Despite these valid critiques of the Delta-Gamma-Normal model, there are good
reasons for banks to implement it alongside other models. (1) The statistical
assumption of conditional Gaussian risk factors can explain a wide range of
``stylized facts'' about asset returns like unconditional fat tails and
autocorrelation in realized volatility. Parsimonious multivariate conditional
Gaussian models for dimensions like 500-2000 are challenging enough to be the
subject of ongoing statistical research, Engle (2000).
(2) First and second derivatives of financial products w.r.t. underlying market
variables ( deltas and gammas) and other ``sensitivities'' are widely
implemented in front office systems and routinely used by traders. Derivatives
w.r.t. possibly different risk factors used by central risk management are
easily computed by applying the chain rule of differentiation. So it is
tempting to stay in the framework and language of the trading desks and
express portfolio value changes in terms of deltas and gammas. (3) For many
actual portfolios the delta-gamma approximation may serve as a good
control-variate within variance-reduced Monte-Carlo methods, if it is not a
sufficiently good approximation itself. Finally (4), is it extremely risky
for a senior risk manager to ignore delta-gamma models if his friendly
consultant tells him that 99% of the competitors have it implemented.

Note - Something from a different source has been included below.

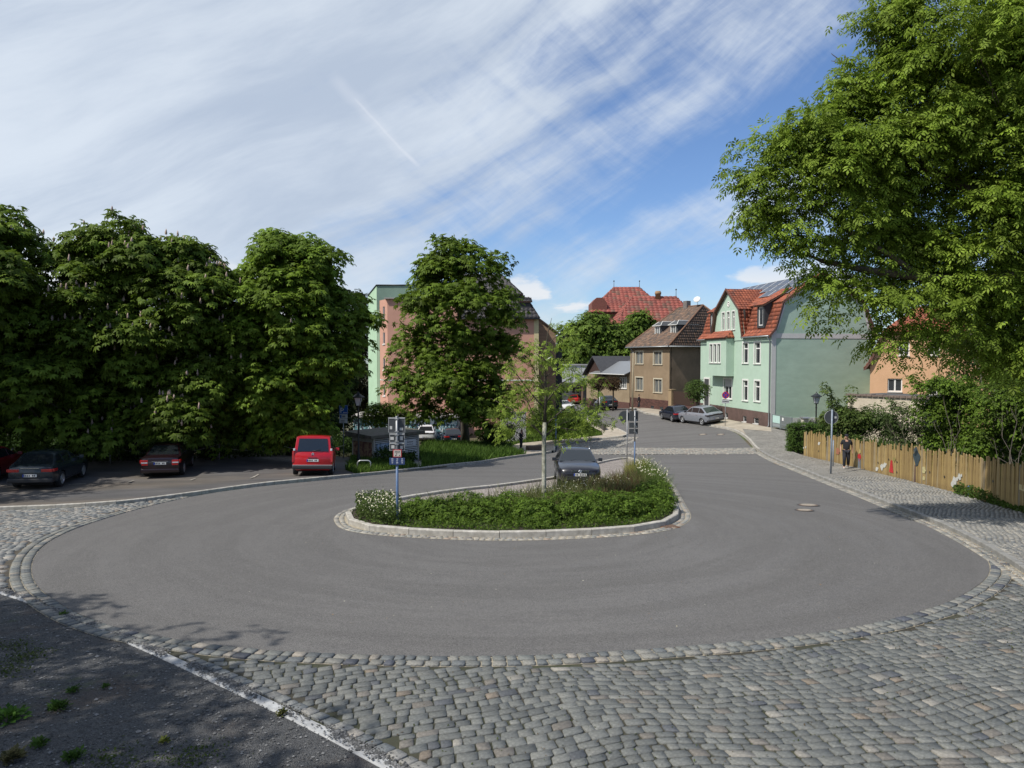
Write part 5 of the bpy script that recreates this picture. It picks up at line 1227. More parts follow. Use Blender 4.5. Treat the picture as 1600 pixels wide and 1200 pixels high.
def apartment():
    y0 = 76.; x = lambda px: (px-800)/FP*y0/CP*1.0; z = lambda py: H+PIX(800, py).z*(y0/PIX(800, py).y)
    X0, X1 = x(606), x(835); f = Face((X0, y0), (X1, y0), -2.); r = f.root('pink_apartment_block', 'pink apartment block with green stair tower behind the tall tree', 'building'); L = f.L
    PK = render_mat('salmon render', (.52,.285,.215), (.49,.265,.195), .05, .3); GR = render_mat('green render', (.40,.56,.40), (.37,.53,.37), .04); GR2 = render_mat('green render darkened as shade', (.17,.25,.20))  # second green is the tower front's shade put into its colour
    zl, zr_ = z(467)+2, z(497)+2; xs = x(715)-X0
    MB().box(0, xs, 0, 14, -3, zl).box(xs, L, 0, 14, -3, zr_).build('wall', PK, r)
    zw = z(594)+2; MB().box(-.02, L, -.03, -.002, zw-.06, zw+.06).build('band', TRIM, r)
    # angled bay on the left with small stair windows
    d = Vector((-.5, .87)); nL = 2.45; fa = Matrix.Translation((d.x*nL, d.y*nL, 0))@Matrix.Rotation(math.atan2(-d.y, -d.x), 4, 'Z')
    hs = []
    for yy in (487, 528, 569, 610): zc = z(yy)+2; hs.append((nL*.42, zc-.62, nL*.42+.62, zc+.62))
    MB(fa).holes([(0, -3), (nL, -3), (nL, zl), (0, zl)], hs, (0, 0, 0), (1, 0, 0), (0, 0, 1), .15).build('bay_wall', PK, r)
    MB(fa).box(0.02, nL-.02, .152, .3, -3, zl-.02).build('inner_wall', mat('dark room', (.05,.045,.04), .9), r)
    for h in hs: window(r, h, fa, 1, 0, .1, fw=.05); MB(fa).box(h[0]-.1, h[2]+.1, -.08, -.002, h[1]-.12, h[1]-.065).build('window_sill', TRIM, r)
    MB(fa).box(-.0, nL, -.02, -.002, zw-.06, zw+.06).build('band', TRIM, r)
    # green tower behind
    gy = 2.2; gx0 = -1.55; zt = z(445)+2.2
    MB().box(gx0, xs*.55, gy, gy+8, zl-1, zt).build('shaded_tower_front', GR2, r)
    g = MB(); g.box(gx0-.0, gx0+1, gy+.01, gy+5, -3, zl-1.001); d2 = Vector((-.45, .89)); n2 = 3.6
    fb = Matrix.Translation((gx0+d2.x*n2, gy+d2.y*n2, 0))@Matrix.Rotation(math.atan2(-d2.y, -d2.x), 4, 'Z')
    g.build('tower_core', GR, r)
    MB(fb).add([(0,0,-3),(n2,0,-3),(n2,0,zt),(0,0,zt-.9),(0,1,-3),(n2,1,-3),(n2,1,zt),(0,1,zt-.9)], [(0,1,2,3),(5,4,7,6),(3,2,6,7),(4,0,3,7)]).build('tower_wall', GR, r)
    MB(fb).tube([(0,-.03,zt-.9),(n2,-.03,zt)], .07, 5).build('roof_edge', DARKM, r)
    MB(fb).box(-1.0, -.35, .3, .9, -3, zt-1.8).box(-.35, -.02, .5, .9, -3, zt-1.5).build('balcony_stack', mat('grey green render', (.36,.45,.38), .9), r)
    MB().tube([(gx0-.05, gy-.05, zt), (xs*.55, gy-.05, zt)], .07, 5).build('roof_edge', DARKM, r)
    MB().box(-.3, xs, -.3, 14, zl, zl+.12).build('roof', mat('pale roof edge', (.33,.31,.29), .8), r)
    # dark mansard on the right part
    XA, XB = xs, L+.5; zM = z(463)+2; zU = z(437)+2.3
    plane_tiles('roof', [(XA, -.5, zr_-.02), (XB, -.5, zr_-.02), (XB-1.35, 1.4, zM), (XA, 1.4, zM)], DRK, r, .45, .5, .09)
    plane_tiles('roof', [(XB, -.5, zr_-.02), (XB, 14, zr_-.02), (XB-1.35, 12.5, zM), (XB-1.35, 1.4, zM)], DRK, r, .45, .5, .09)
    MB().box(XA, XB-1.5, 1.45, 12, zr_, zM+.25).build('attic_wall', DARKM, r)
    plane_tiles('roof', [(XA, .9, zM+.3), (XB-1.75, .9, zM+.3), (XB-4.2, 6, zU+1), (XA, 6, zU+1)], DRK, r, .45, .5, .09)
    plane_tiles('roof', [(XB-1.75, .9, zM+.3), (XB-1.75, 12, zM+.3), (XB-4.2, 7, zU+1), (XB-4.2, 6, zU+1)], DRK, r, .45, .5, .09)
    xd = x(812)-X0; MB().box(xd, xd+1.2, .3, 3, zr_+.5, zM-.15).build('dormer', mat('dark cladding', (.03,.03,.035), .7), r)
    plane_tiles('dormer_roof', [(xd-.1, .1, zM-.5), (xd+1.35, .1, zM-.5), (xd+1.3, 2.6, zM+.05), (xd-.1, 2.6, zM+.05)], DRK, r, .45, .5, .09)
    MB().tube([(XA, -.55, zr_-.08), (XB+.05, -.55, zr_-.08)], .09, 6).build('gutter', DARKM, r)
    MB().box(L-.05, L+.45, -.04, .5, -3, zr_-.12).build('yellow_strip', render_mat('pale yellow render', (.52,.45,.26)), r)
apartment()
def tan_gable():
    y0 = 82.; X = lambda px: (px-800)/FP*y0; z = lambda py: H+PIX(800, py).z*(y0/PIX(800, py).y)
    r = empty('tan_gable_house', 'house with a bare brownish gable wall right of the pink block', 'house', (X(838), y0, 0))
    a, b = 0, X(868.5)-X(838); MB().prism([(a, -3), (b, -3), (b, z(520)), (a, z(496))], 0, 9).build('gable_wall', mat('patched tan render', (.30,.20,.125), .9, col2=(.235,.155,.10), vscale=1.1, var=.12, stretch=(.6, 1, 2.5)), r)
    MB().add([(a-.1, -.2, z(496)+.05), (b+.3, -.2, z(522)), (b+.3, 9, z(522)), (a-.1, 9, z(496)+.05), (a-.1, -.2, z(496)+.25), (b+.3, -.2, z(522)+.2), (b+.3, 9, z(522)+.2), (a-.1, 9, z(496)+.25)], [(0,3,2,1),(4,5,6,7),(0,1,5,4),(1,2,6,5),(2,3,7,6),(3,0,4,7)]).build('roof', mat('dark roof', (.05,.035,.03), .8), r)
    MB().box(b+.02, b+.8, 1, 8, -3, z(545)).build('side_shed', mat('dark cladding', (.03,.03,.035), .7), r)
tan_gable()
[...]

Several methods have been proposed to compute a quantile of the distribution
defined by the model (1.1), among them Monte Carlo simulation
(Pritsker; 1996), Johnson transformations (Zangari; 1996a; Longerstaey; 1996), Cornish-Fisher
expansions (Zangari; 1996b; Fallon; 1996), the Solomon-Stephens approximation
(Britton-Jones and Schaefer; 1999), moment-based approximations motivated by the theory of estimating
functions (Li; 1999), saddle-point approximations (Rogers and Zane; 1999), and
Fourier-inversion (Albanese et al.; 2000; Rouvinez; 1997). Pichler and Selitsch (1999) compare five
different VaR-methods: Johnson transformations, Delta-Normal, and
Cornish-Fisher-approximations up to the second, fourth and sixth moment. The
sixth-order Cornish-Fisher-approximation compares well against the other
techniques and is the final recommendation. Mina and Ulmer (1999) also compare
Johnson transformations, Fourier inversion, Cornish-Fisher approximations, and
partial Monte Carlo. (If the true value function
in Monte Carlo
simulation is used, this is called ``full Monte Carlo''. If its quadratic
approximation is used, this is called ``partial Monte Carlo''.) Johnson
transformations are concluded to be ``not a robust choice''. Cornish-Fisher is
``extremely fast'' compared to partial Monte Carlo and Fourier inversion, but
not as robust, as it gives ``unacceptable results'' in one of the four sample
portfolios.
The main three methods used in practice seem to be Cornish-Fisher expansions, Fourier inversion, and partial Monte Carlo, whose implementation in XploRe will be presented in this paper. What makes the Normal-Delta-Gamma model especially tractable is that the characteristic function of the probability distribution, i.e. the Fourier transform of the probability density, of the quadratic form (1.1) is known analytically. Such general properties are presented in section 1.2. Sections 1.3, 1.4, and 1.5 discuss the Cornish-Fisher, Fourier inversion, and partial Monte Carlo techniques, respectively.